While “NHL 17” is pumped out by publishing giant EA Sports, this title is very much an independent labor of love by a company called V7 Entertainment. Puck Daddy’s Sean Leahy provided a great interview with the developers here. It’s worth noting that the game reminds one of 8-bit titles in another way: lacking an NHL license, these teams are instead fictional. This isn’t necessarily a drawback as much as it provides the title with its own unique “flavor.”

It’s hard not to get behind a scrappy development, especially in an age where sports video game options are so scarce. Some leagues barely see any licensed games any longer (see: the MLB, which feels woefully misrepresented these days), and the arcade-style that “Blades of Steel” and other old-school games popularized is even tougher to come by.

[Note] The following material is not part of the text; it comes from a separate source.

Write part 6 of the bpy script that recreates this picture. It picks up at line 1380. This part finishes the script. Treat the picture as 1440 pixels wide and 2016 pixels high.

Combine these factors with an aesthetic inspired by “Slap Shot” and “Old Time Hockey” seems like it could really scratch an itch … except, it sounds like the puck missed the net.

So far, reviews are pretty mixed for the title, which is currently on PC and Playstation 4 (with planned releases on Xbox One and Nintendo Switch).

While there are a few good reviews here and there, the general reception is of disappointment.

A Sporting News review states that “the promising premise falls apart quickly.” Game Informer slams a “slew-footed story mode.” PC Gamer notes that, with EA not releasing an NHL game on that platform since 2008, there was a need here … but it wasn’t met.

Does that mean there’s no fun to be had? Not necessarily, but it’s a bummer that the game might be off the mark, especially since V7 Entertainment seems to have its heart in the right place.

Then again, maybe those who want that “NHL 94” fix merely need to dig a little. As this Vice article points out, there’s still an active community playing the sort of game that scratches the itch that “Old Time Hockey” – perhaps – can’t quite reach.